Well, once Boohbah: Big Windows started spinning in my DVD player, my daughter was been totally engrossed and didn't waste any time adding the word "Boohbah" to her very limited vocabulary. This disc features three episodes and is sure to stretch parents' patience very thin, but it is the perfect show to play while you catch up on your reading. There's absolutely nothing that is inappropriate for any age group, unless you fear that the strange images and music are the first step on the path to hallucinogenic drug use. Seriously, though, this is one of those rare DVDs that parents can feel perfectly comfortable just letting their child enjoy on their own.

There are five Boohbahs: Humbah, the yellow one, Zumbah, the purple one, Jumbah, the blue, Jingbah, the pink, and Zing Zing Zingbah, the orange one. These creatures can best be described as chubby puffballs, with free-roaming bellies and tiny heads with mouths that never appear. Ah, who am I kidding, these things have to be seen to be believed.

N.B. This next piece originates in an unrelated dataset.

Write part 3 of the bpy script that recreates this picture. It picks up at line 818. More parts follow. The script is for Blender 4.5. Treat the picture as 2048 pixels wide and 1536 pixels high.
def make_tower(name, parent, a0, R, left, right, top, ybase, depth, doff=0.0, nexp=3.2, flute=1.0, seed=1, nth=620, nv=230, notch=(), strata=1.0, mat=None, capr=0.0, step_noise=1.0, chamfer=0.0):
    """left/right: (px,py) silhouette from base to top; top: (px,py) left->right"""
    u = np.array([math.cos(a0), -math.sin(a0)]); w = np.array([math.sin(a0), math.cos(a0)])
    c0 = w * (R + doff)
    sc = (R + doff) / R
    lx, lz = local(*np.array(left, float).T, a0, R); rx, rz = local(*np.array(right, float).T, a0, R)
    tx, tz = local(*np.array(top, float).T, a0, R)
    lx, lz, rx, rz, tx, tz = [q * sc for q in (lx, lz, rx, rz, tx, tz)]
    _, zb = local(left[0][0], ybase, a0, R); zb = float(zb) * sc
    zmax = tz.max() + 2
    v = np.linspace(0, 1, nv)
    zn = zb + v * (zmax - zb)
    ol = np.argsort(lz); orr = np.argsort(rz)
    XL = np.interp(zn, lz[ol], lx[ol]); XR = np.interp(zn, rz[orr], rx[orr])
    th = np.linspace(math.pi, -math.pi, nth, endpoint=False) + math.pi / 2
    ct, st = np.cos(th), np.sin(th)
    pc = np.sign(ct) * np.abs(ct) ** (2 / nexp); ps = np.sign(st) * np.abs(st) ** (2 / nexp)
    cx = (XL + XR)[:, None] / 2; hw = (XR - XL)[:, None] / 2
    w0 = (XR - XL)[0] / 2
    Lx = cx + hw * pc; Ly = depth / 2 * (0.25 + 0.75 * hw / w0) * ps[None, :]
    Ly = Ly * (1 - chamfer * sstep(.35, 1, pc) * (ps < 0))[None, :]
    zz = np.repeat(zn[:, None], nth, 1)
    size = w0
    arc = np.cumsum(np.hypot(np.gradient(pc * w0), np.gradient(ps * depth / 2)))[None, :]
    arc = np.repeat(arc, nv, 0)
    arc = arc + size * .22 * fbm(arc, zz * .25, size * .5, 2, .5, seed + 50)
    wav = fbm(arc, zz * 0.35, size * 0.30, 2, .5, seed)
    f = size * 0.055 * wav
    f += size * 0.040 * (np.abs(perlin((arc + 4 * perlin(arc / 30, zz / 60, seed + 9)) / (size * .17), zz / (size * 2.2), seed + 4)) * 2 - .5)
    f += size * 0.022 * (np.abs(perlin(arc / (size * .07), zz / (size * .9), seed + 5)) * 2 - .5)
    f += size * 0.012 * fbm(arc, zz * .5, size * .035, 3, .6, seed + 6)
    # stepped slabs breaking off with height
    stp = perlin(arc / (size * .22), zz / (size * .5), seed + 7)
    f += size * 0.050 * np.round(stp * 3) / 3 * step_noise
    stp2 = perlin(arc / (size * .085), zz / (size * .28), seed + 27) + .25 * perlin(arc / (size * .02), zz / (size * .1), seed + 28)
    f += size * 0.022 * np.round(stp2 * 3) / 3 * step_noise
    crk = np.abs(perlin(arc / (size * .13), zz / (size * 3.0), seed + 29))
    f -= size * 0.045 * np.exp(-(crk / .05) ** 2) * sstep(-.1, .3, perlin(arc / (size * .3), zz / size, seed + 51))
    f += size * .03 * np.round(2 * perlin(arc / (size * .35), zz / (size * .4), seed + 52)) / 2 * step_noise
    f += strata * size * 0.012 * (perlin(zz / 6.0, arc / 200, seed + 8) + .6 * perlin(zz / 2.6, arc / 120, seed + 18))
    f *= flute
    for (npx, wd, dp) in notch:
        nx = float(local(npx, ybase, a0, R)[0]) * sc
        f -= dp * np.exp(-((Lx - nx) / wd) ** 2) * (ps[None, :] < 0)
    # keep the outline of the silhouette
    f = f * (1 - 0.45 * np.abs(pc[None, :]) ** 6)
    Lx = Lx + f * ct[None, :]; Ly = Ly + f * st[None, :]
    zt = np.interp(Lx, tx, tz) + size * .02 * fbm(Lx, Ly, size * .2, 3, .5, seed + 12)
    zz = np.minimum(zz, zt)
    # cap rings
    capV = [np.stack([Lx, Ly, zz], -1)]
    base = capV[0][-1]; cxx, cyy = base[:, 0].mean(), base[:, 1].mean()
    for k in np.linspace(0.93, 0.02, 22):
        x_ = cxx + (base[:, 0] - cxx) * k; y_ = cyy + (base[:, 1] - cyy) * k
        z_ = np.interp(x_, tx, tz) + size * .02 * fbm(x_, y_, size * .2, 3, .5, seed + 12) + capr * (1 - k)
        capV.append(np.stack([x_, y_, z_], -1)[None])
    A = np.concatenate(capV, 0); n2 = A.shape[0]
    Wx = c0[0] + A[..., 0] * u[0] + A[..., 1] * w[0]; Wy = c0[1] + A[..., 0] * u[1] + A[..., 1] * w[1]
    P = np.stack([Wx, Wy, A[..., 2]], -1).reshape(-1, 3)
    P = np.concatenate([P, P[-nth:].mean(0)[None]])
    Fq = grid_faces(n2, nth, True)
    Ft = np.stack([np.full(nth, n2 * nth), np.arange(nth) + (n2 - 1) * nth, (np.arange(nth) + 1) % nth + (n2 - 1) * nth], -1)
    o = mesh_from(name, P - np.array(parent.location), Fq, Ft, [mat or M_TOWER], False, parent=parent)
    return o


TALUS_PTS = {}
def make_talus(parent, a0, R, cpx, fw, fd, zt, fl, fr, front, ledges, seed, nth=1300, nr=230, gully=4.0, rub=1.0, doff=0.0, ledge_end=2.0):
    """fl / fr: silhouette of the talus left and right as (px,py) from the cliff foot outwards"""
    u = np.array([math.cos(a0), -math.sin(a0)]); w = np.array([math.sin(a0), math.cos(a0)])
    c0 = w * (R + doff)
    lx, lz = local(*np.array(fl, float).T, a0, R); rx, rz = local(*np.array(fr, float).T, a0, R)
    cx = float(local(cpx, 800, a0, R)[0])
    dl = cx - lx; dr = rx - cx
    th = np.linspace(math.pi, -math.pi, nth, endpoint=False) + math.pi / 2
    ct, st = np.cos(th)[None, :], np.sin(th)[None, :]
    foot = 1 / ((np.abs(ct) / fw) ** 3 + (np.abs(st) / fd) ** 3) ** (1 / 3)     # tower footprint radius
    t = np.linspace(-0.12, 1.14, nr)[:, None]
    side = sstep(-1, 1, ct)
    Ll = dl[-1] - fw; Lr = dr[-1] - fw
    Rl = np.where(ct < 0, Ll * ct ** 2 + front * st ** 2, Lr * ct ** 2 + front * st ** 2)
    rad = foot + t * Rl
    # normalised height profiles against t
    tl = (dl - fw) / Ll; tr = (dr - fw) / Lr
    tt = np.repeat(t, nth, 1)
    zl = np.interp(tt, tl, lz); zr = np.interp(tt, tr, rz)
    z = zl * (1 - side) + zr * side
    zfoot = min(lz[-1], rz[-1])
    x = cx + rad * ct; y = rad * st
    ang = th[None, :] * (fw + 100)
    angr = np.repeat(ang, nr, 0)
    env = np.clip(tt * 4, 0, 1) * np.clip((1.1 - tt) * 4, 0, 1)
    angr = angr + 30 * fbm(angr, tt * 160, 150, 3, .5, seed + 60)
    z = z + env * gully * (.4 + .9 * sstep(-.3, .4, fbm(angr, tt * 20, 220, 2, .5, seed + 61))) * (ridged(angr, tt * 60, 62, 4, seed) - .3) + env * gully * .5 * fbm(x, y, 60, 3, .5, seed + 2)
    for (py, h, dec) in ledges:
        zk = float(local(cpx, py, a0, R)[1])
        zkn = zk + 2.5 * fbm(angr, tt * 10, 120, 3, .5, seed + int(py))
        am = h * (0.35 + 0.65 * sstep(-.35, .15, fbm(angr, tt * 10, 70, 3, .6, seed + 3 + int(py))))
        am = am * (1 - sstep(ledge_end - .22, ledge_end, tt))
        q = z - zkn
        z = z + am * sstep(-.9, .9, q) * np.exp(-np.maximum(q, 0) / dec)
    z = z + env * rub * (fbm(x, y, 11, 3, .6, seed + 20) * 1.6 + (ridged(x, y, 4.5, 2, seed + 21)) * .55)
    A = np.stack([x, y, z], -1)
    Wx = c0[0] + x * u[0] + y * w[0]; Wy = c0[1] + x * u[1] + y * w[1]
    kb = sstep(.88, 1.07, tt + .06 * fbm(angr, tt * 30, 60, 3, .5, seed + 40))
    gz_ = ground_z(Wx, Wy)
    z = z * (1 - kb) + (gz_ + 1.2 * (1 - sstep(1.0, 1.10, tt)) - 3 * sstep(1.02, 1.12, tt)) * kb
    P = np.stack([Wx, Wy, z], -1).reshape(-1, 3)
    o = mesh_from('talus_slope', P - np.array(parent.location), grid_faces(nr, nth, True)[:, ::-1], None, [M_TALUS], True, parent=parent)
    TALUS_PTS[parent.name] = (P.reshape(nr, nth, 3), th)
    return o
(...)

The three episodes are Big Windows, Big TV, and Long Drink. The first begins with the strange, surreal title sequence, filled with immensely bright colors, and various noises being made by the Boohbahs. We then see the human cast of characters who represent a very diverse family. They wander about, appearing through a series of three different windows, while the narrator introduces each of them. I was worried that my little one would lose interest once the Boohbahs left the screen, but she was more enthralled than ever when the "family" was keeping her entertained.

Big TV and Long Drink are more of the same, a mixture of the Boohbahs dancing about and more trips to Storyworld, where the humans try to teach kids a thing or two. Big TV focuses on a television that is found in Storyworld, and the new things that these people discover in it. Long Drink was the best show of this bunch, as the people of Storyworld struggle with what to do with some juice, while the Boohbahs do a collecting dance.

That Boohbah is so similar to Teletubbies isn't exactly a coincidence, given that they were both created by the Ragdoll company. These two shows seem to be signaling a departure from talking dinosaurs or other animals in giant suits, and ushering in a new age of very little talk and a whole lot of kid-friendly atmosphere. The Boohbahs are still people in giant costumes, but they just aren't even close to being as bothersome as Barney.

Rating for Style: B
Rating for Substance: B+


Image Transfer

Aspect Ratio1.66:1 - Widescreen
Original Aspect Ratioyes

Image Transfer Review: These episodes show up in 1.66:1 and the vivid colors practically jump off the screen. The intricate details of the Boohbahs are easy to see, with each strand of fur, hair, or whatever it is on their bodies easy to make out.

Image Transfer Grade: B+


Audio Transfer

 LanguageRemote Access
DS 2.0Englishyes

Audio Transfer Review: The audio is Dolby Digital 2.0, and is much livelier than I anticipated. The surrounds are very active, resulting in an involving experience for the young ones that actually improves their enjoyment of the show. The narrator's booming voice, as well as the other dialogue comes across clearly at all times, and is worked in perfectly with the rest of the mix.

Audio Transfer Grade: B+


Disc Extras

Animated menu with music
Scene Access with 3 cues and remote access
Subtitles/Captions in English with remote access
Packaging: Keep Case
Picture Disc
1 Disc
1-Sided disc(s)
Layers: single

Extra Extras:
  1. Look What I Can Do - Boohbah short.
  2. Special Message For Parents - From creator Anne Wood.
Extras Review: There are a pair of extras, including a seven-minute Boohbah short called Look What I Can Do. This is more of the same fun from the full-length episodes, and kids will love this as well.

Special Message For Parents is just under four minutes long and mixes footage from the show with creator Anne Wood talking about its educational value.

Extras Grade: D+


Final Comments

Get your toddlers in front of a TV as soon as possible, pop Boohbah: Big Windows into your DVD player, and marvel at how engrossed they'll be. The three shows on this disc look and sound great.